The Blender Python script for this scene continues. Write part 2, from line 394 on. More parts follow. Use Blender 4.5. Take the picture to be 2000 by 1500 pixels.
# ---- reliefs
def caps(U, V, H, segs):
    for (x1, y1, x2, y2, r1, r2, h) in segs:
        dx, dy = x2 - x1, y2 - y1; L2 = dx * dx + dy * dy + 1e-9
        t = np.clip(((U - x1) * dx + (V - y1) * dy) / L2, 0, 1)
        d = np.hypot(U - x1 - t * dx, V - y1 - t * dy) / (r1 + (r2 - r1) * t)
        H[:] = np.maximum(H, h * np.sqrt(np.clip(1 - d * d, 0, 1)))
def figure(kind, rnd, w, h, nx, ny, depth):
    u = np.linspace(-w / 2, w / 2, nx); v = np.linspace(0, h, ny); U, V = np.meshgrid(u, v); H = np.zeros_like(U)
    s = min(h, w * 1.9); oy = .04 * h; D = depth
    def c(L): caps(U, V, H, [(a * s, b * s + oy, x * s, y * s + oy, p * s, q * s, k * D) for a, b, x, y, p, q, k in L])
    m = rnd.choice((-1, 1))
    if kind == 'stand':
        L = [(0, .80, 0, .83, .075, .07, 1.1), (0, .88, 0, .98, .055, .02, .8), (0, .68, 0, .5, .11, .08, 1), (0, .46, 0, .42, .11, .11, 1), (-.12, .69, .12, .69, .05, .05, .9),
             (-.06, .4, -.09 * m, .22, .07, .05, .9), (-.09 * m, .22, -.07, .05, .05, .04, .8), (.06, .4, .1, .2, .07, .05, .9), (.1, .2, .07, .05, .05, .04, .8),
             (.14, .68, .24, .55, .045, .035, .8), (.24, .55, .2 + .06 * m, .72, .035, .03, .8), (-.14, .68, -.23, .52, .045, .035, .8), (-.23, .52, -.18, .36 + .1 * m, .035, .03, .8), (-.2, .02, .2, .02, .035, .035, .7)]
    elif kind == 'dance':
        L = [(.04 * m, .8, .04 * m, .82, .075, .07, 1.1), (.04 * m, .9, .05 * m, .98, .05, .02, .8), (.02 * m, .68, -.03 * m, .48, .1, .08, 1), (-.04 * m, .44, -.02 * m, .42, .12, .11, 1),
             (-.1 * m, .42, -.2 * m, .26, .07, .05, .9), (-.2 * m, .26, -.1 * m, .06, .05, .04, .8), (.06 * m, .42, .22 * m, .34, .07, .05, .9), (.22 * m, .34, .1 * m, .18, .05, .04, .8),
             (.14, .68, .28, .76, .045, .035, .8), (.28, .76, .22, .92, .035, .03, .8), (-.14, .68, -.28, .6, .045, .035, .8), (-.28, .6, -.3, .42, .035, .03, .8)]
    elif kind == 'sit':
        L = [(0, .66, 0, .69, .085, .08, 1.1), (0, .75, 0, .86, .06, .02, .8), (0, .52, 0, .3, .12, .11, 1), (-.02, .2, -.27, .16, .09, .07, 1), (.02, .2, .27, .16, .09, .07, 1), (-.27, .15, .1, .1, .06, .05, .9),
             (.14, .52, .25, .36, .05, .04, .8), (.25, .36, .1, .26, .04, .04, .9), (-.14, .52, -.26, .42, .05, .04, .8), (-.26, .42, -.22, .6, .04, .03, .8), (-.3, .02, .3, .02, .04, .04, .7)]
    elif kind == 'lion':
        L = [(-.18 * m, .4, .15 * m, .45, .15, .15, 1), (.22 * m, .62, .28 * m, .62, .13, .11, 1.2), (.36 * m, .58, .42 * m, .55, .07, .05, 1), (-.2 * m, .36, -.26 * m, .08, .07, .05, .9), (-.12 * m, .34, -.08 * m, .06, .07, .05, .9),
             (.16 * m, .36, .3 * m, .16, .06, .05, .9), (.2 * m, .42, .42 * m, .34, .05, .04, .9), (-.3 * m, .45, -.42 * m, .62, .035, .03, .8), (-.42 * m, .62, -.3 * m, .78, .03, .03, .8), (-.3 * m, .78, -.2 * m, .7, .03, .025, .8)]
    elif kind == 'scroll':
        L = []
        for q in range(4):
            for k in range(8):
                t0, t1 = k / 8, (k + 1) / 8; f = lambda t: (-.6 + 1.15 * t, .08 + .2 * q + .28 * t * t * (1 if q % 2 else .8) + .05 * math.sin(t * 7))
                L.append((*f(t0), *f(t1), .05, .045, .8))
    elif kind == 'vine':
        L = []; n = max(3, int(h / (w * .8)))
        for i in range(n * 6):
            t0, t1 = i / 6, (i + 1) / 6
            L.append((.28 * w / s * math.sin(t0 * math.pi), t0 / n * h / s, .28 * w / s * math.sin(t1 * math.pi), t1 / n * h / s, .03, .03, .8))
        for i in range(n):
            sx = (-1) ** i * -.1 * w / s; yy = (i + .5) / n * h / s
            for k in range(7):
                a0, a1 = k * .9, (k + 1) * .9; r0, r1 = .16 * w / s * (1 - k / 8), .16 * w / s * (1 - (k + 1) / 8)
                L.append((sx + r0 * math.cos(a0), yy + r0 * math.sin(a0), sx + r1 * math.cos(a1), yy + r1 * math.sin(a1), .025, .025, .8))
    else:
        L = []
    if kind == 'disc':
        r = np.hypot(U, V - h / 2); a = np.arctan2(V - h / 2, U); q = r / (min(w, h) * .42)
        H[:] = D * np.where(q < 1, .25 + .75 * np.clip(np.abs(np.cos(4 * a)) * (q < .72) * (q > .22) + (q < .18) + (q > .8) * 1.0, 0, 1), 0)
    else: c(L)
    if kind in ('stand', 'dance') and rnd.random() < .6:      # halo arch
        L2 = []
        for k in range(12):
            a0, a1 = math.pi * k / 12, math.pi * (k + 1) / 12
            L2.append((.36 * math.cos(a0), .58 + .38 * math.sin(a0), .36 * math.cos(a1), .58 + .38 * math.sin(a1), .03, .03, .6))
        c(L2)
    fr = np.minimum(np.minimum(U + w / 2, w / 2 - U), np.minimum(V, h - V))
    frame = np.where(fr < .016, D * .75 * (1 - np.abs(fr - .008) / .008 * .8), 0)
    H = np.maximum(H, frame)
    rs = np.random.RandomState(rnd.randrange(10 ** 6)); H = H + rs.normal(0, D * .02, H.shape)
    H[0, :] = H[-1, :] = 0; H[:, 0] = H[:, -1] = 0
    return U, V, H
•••
Copy each line of the data above without altering a single character.

• **Task result**:
The Blender Python script for this scene continues. Write part 2, from line 394 on. More parts follow. Use Blender 4.5. Take the picture to be 2000 by 1500 pixels.
# ---- reliefs
def caps(U, V, H, segs):
    for (x1, y1, x2, y2, r1, r2, h) in segs:
        dx, dy = x2 - x1, y2 - y1; L2 = dx * dx + dy * dy + 1e-9
        t = np.clip(((U - x1) * dx + (V - y1) * dy) / L2, 0, 1)
        d = np.hypot(U - x1 - t * dx, V - y1 - t * dy) / (r1 + (r2 - r1) * t)
        H[:] = np.maximum(H, h * np.sqrt(np.clip(1 - d * d, 0, 1)))
def figure(kind, rnd, w, h, nx, ny, depth):
    u = np.linspace(-w / 2, w / 2, nx); v = np.linspace(0, h, ny); U, V = np.meshgrid(u, v); H = np.zeros_like(U)
    s = min(h, w * 1.9); oy = .04 * h; D = depth
    def c(L): caps(U, V, H, [(a * s, b * s + oy, x * s, y * s + oy, p * s, q * s, k * D) for a, b, x, y, p, q, k in L])
    m = rnd.choice((-1, 1))
    if kind == 'stand':
        L = [(0, .80, 0, .83, .075, .07, 1.1), (0, .88, 0, .98, .055, .02, .8), (0, .68, 0, .5, .11, .08, 1), (0, .46, 0, .42, .11, .11, 1), (-.12, .69, .12, .69, .05, .05, .9),
             (-.06, .4, -.09 * m, .22, .07, .05, .9), (-.09 * m, .22, -.07, .05, .05, .04, .8), (.06, .4, .1, .2, .07, .05, .9), (.1, .2, .07, .05, .05, .04, .8),
             (.14, .68, .24, .55, .045, .035, .8), (.24, .55, .2 + .06 * m, .72, .035, .03, .8), (-.14, .68, -.23, .52, .045, .035, .8), (-.23, .52, -.18, .36 + .1 * m, .035, .03, .8), (-.2, .02, .2, .02, .035, .035, .7)]
    elif kind == 'dance':
        L = [(.04 * m, .8, .04 * m, .82, .075, .07, 1.1), (.04 * m, .9, .05 * m, .98, .05, .02, .8), (.02 * m, .68, -.03 * m, .48, .1, .08, 1), (-.04 * m, .44, -.02 * m, .42, .12, .11, 1),
             (-.1 * m, .42, -.2 * m, .26, .07, .05, .9), (-.2 * m, .26, -.1 * m, .06, .05, .04, .8), (.06 * m, .42, .22 * m, .34, .07, .05, .9), (.22 * m, .34, .1 * m, .18, .05, .04, .8),
             (.14, .68, .28, .76, .045, .035, .8), (.28, .76, .22, .92, .035, .03, .8), (-.14, .68, -.28, .6, .045, .035, .8), (-.28, .6, -.3, .42, .035, .03, .8)]
    elif kind == 'sit':
        L = [(0, .66, 0, .69, .085, .08, 1.1), (0, .75, 0, .86, .06, .02, .8), (0, .52, 0, .3, .12, .11, 1), (-.02, .2, -.27, .16, .09, .07, 1), (.02, .2, .27, .16, .09, .07, 1), (-.27, .15, .1, .1, .06, .05, .9),
             (.14, .52, .25, .36, .05, .04, .8), (.25, .36, .1, .26, .04, .04, .9), (-.14, .52, -.26, .42, .05, .04, .8), (-.26, .42, -.22, .6, .04, .03, .8), (-.3, .02, .3, .02, .04, .04, .7)]
    elif kind == 'lion':
        L = [(-.18 * m, .4, .15 * m, .45, .15, .15, 1), (.22 * m, .62, .28 * m, .62, .13, .11, 1.2), (.36 * m, .58, .42 * m, .55, .07, .05, 1), (-.2 * m, .36, -.26 * m, .08, .07, .05, .9), (-.12 * m, .34, -.08 * m, .06, .07, .05, .9),
             (.16 * m, .36, .3 * m, .16, .06, .05, .9), (.2 * m, .42, .42 * m, .34, .05, .04, .9), (-.3 * m, .45, -.42 * m, .62, .035, .03, .8), (-.42 * m, .62, -.3 * m, .78, .03, .03, .8), (-.3 * m, .78, -.2 * m, .7, .03, .025, .8)]
    elif kind == 'scroll':
        L = []
        for q in range(4):
            for k in range(8):
                t0, t1 = k / 8, (k + 1) / 8; f = lambda t: (-.6 + 1.15 * t, .08 + .2 * q + .28 * t * t * (1 if q % 2 else .8) + .05 * math.sin(t * 7))
                L.append((*f(t0), *f(t1), .05, .045, .8))
    elif kind == 'vine':
        L = []; n = max(3, int(h / (w * .8)))
        for i in range(n * 6):
            t0, t1 = i / 6, (i + 1) / 6
            L.append((.28 * w / s * math.sin(t0 * math.pi), t0 / n * h / s, .28 * w / s * math.sin(t1 * math.pi), t1 / n * h / s, .03, .03, .8))
        for i in range(n):
            sx = (-1) ** i * -.1 * w / s; yy = (i + .5) / n * h / s
            for k in range(7):
                a0, a1 = k * .9, (k + 1) * .9; r0, r1 = .16 * w / s * (1 - k / 8), .16 * w / s * (1 - (k + 1) / 8)
                L.append((sx + r0 * math.cos(a0), yy + r0 * math.sin(a0), sx + r1 * math.cos(a1), yy + r1 * math.sin(a1), .025, .025, .8))
    else:
        L = []
    if kind == 'disc':
        r = np.hypot(U, V - h / 2); a = np.arctan2(V - h / 2, U); q = r / (min(w, h) * .42)
        H[:] = D * np.where(q < 1, .25 + .75 * np.clip(np.abs(np.cos(4 * a)) * (q < .72) * (q > .22) + (q < .18) + (q > .8) * 1.0, 0, 1), 0)
    else: c(L)
    if kind in ('stand', 'dance') and rnd.random() < .6:      # halo arch
        L2 = []
        for k in range(12):
            a0, a1 = math.pi * k / 12, math.pi * (k + 1) / 12
            L2.append((.36 * math.cos(a0), .58 + .38 * math.sin(a0), .36 * math.cos(a1), .58 + .38 * math.sin(a1), .03, .03, .6))
        c(L2)
    fr = np.minimum(np.minimum(U + w / 2, w / 2 - U), np.minimum(V, h - V))
    frame = np.where(fr < .016, D * .75 * (1 - np.abs(fr - .008) / .008 * .8), 0)
    H = np.maximum(H, frame)
    rs = np.random.RandomState(rnd.randrange(10 ** 6)); H = H + rs.normal(0, D * .02, H.shape)
    H[0, :] = H[-1, :] = 0; H[:, 0] = H[:, -1] = 0
    return U, V, H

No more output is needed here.